● **EXERCISE**
Retype the whole listing below, character for character.

● **GIVEN MATERIAL**
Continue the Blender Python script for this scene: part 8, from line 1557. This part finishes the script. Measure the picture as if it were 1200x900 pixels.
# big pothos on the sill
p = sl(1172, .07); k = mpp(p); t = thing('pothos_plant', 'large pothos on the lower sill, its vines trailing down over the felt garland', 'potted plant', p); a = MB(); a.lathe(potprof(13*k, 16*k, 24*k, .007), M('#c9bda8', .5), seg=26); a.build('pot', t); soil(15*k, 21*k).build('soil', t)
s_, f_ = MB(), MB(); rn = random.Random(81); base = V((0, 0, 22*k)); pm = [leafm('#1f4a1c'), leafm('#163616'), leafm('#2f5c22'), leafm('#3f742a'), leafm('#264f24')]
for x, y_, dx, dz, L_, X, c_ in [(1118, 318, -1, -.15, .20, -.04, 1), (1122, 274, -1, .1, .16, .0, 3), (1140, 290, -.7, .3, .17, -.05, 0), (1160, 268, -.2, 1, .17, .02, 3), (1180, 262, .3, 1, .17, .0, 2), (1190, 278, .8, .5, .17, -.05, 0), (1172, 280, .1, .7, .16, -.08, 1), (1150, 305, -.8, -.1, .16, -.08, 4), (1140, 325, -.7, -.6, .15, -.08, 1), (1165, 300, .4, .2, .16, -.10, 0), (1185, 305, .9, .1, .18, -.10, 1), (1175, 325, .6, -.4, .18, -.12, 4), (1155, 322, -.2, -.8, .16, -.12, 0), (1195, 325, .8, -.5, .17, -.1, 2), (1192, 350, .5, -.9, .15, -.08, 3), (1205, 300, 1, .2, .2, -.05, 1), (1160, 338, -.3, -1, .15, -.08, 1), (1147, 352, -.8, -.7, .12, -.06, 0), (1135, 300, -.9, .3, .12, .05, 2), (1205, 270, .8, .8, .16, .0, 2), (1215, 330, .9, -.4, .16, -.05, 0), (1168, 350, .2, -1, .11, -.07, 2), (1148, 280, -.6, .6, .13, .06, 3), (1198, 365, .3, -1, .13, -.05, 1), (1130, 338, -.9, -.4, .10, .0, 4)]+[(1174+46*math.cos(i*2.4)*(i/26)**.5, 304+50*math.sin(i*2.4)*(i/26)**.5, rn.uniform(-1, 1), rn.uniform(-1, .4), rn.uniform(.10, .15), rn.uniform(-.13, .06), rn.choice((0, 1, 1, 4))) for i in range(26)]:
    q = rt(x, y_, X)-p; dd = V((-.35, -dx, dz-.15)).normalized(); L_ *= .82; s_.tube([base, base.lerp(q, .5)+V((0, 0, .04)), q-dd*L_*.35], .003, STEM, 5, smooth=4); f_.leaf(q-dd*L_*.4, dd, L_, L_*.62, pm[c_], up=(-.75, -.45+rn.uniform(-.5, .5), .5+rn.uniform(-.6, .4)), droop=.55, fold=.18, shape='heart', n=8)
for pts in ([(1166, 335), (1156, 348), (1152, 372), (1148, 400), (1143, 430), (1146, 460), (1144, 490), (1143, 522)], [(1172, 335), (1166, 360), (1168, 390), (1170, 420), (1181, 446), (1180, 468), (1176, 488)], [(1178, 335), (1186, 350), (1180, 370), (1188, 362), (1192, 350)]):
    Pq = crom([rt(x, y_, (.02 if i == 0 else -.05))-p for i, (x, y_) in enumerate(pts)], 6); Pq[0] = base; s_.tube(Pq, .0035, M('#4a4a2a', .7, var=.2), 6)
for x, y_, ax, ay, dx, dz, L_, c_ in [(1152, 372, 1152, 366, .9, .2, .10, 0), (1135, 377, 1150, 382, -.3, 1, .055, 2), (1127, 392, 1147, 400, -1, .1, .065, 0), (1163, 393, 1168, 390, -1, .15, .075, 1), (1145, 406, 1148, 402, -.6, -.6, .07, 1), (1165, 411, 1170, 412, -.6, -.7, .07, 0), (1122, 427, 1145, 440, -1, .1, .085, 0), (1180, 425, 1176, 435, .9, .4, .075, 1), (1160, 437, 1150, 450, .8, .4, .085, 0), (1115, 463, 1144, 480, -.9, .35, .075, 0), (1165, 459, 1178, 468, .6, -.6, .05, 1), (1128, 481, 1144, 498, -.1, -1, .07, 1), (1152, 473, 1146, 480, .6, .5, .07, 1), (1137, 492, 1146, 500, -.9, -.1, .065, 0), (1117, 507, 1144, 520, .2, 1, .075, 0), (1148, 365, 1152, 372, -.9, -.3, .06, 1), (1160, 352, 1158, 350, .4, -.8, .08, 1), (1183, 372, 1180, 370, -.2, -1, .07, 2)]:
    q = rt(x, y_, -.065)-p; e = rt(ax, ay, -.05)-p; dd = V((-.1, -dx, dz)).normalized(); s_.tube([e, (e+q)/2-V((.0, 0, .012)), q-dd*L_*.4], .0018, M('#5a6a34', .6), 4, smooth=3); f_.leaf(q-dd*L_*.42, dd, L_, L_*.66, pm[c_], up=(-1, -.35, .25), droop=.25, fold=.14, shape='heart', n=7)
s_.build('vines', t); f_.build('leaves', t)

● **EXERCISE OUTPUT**
Continue the Blender Python script for this scene: part 8, from line 1557. This part finishes the script. Measure the picture as if it were 1200x900 pixels.
# big pothos on the sill
p = sl(1172, .07); k = mpp(p); t = thing('pothos_plant', 'large pothos on the lower sill, its vines trailing down over the felt garland', 'potted plant', p); a = MB(); a.lathe(potprof(13*k, 16*k, 24*k, .007), M('#c9bda8', .5), seg=26); a.build('pot', t); soil(15*k, 21*k).build('soil', t)
s_, f_ = MB(), MB(); rn = random.Random(81); base = V((0, 0, 22*k)); pm = [leafm('#1f4a1c'), leafm('#163616'), leafm('#2f5c22'), leafm('#3f742a'), leafm('#264f24')]
for x, y_, dx, dz, L_, X, c_ in [(1118, 318, -1, -.15, .20, -.04, 1), (1122, 274, -1, .1, .16, .0, 3), (1140, 290, -.7, .3, .17, -.05, 0), (1160, 268, -.2, 1, .17, .02, 3), (1180, 262, .3, 1, .17, .0, 2), (1190, 278, .8, .5, .17, -.05, 0), (1172, 280, .1, .7, .16, -.08, 1), (1150, 305, -.8, -.1, .16, -.08, 4), (1140, 325, -.7, -.6, .15, -.08, 1), (1165, 300, .4, .2, .16, -.10, 0), (1185, 305, .9, .1, .18, -.10, 1), (1175, 325, .6, -.4, .18, -.12, 4), (1155, 322, -.2, -.8, .16, -.12, 0), (1195, 325, .8, -.5, .17, -.1, 2), (1192, 350, .5, -.9, .15, -.08, 3), (1205, 300, 1, .2, .2, -.05, 1), (1160, 338, -.3, -1, .15, -.08, 1), (1147, 352, -.8, -.7, .12, -.06, 0), (1135, 300, -.9, .3, .12, .05, 2), (1205, 270, .8, .8, .16, .0, 2), (1215, 330, .9, -.4, .16, -.05, 0), (1168, 350, .2, -1, .11, -.07, 2), (1148, 280, -.6, .6, .13, .06, 3), (1198, 365, .3, -1, .13, -.05, 1), (1130, 338, -.9, -.4, .10, .0, 4)]+[(1174+46*math.cos(i*2.4)*(i/26)**.5, 304+50*math.sin(i*2.4)*(i/26)**.5, rn.uniform(-1, 1), rn.uniform(-1, .4), rn.uniform(.10, .15), rn.uniform(-.13, .06), rn.choice((0, 1, 1, 4))) for i in range(26)]:
    q = rt(x, y_, X)-p; dd = V((-.35, -dx, dz-.15)).normalized(); L_ *= .82; s_.tube([base, base.lerp(q, .5)+V((0, 0, .04)), q-dd*L_*.35], .003, STEM, 5, smooth=4); f_.leaf(q-dd*L_*.4, dd, L_, L_*.62, pm[c_], up=(-.75, -.45+rn.uniform(-.5, .5), .5+rn.uniform(-.6, .4)), droop=.55, fold=.18, shape='heart', n=8)
for pts in ([(1166, 335), (1156, 348), (1152, 372), (1148, 400), (1143, 430), (1146, 460), (1144, 490), (1143, 522)], [(1172, 335), (1166, 360), (1168, 390), (1170, 420), (1181, 446), (1180, 468), (1176, 488)], [(1178, 335), (1186, 350), (1180, 370), (1188, 362), (1192, 350)]):
    Pq = crom([rt(x, y_, (.02 if i == 0 else -.05))-p for i, (x, y_) in enumerate(pts)], 6); Pq[0] = base; s_.tube(Pq, .0035, M('#4a4a2a', .7, var=.2), 6)
for x, y_, ax, ay, dx, dz, L_, c_ in [(1152, 372, 1152, 366, .9, .2, .10, 0), (1135, 377, 1150, 382, -.3, 1, .055, 2), (1127, 392, 1147, 400, -1, .1, .065, 0), (1163, 393, 1168, 390, -1, .15, .075, 1), (1145, 406, 1148, 402, -.6, -.6, .07, 1), (1165, 411, 1170, 412, -.6, -.7, .07, 0), (1122, 427, 1145, 440, -1, .1, .085, 0), (1180, 425, 1176, 435, .9, .4, .075, 1), (1160, 437, 1150, 450, .8, .4, .085, 0), (1115, 463, 1144, 480, -.9, .35, .075, 0), (1165, 459, 1178, 468, .6, -.6, .05, 1), (1128, 481, 1144, 498, -.1, -1, .07, 1), (1152, 473, 1146, 480, .6, .5, .07, 1), (1137, 492, 1146, 500, -.9, -.1, .065, 0), (1117, 507, 1144, 520, .2, 1, .075, 0), (1148, 365, 1152, 372, -.9, -.3, .06, 1), (1160, 352, 1158, 350, .4, -.8, .08, 1), (1183, 372, 1180, 370, -.2, -1, .07, 2)]:
    q = rt(x, y_, -.065)-p; e = rt(ax, ay, -.05)-p; dd = V((-.1, -dx, dz)).normalized(); s_.tube([e, (e+q)/2-V((.0, 0, .012)), q-dd*L_*.4], .0018, M('#5a6a34', .6), 4, smooth=3); f_.leaf(q-dd*L_*.42, dd, L_, L_*.66, pm[c_], up=(-1, -.35, .25), droop=.25, fold=.14, shape='heart', n=7)
s_.build('vines', t); f_.build('leaves', t)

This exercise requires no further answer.